10. PERSONALIZATION: you see yourself as the cause of some negative external event which in fact you were not primarily responsible for. One of my daughters does this. If I'm having a bad day when she shows up at my house, she figures it's because she showed up. A friend did this when he became a leader of a young men's group shortly before one of the young men killed himself. He figured there must have been something he could have done to stop the tragedy, but the truth is he hardly even knew the boy! This distortion is the mother of crippling guilt. Sense the reality is that you have little to no control over the situation, you can't fix it, and you're stuck living with the guilt. I don't know about you, but living like that would make me very hard to get along with.

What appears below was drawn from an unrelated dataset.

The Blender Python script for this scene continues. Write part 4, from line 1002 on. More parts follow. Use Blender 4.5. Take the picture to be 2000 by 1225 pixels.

Burns assures, "You can learn to correct the distortions that fool you when you are upset." He adds, "Once you have learned how to perceive life more realistically you will experience an enhanced emotional life with a greater appreciation for genuine sadness--which lacks distortion--as well as joy." I believe it. I've seen it in my own life in piece parts, and I keep checking, especially early when I feel myself getting angry, before my rage meter shoots sky high: "Is this feeling based on a distorted cognition?"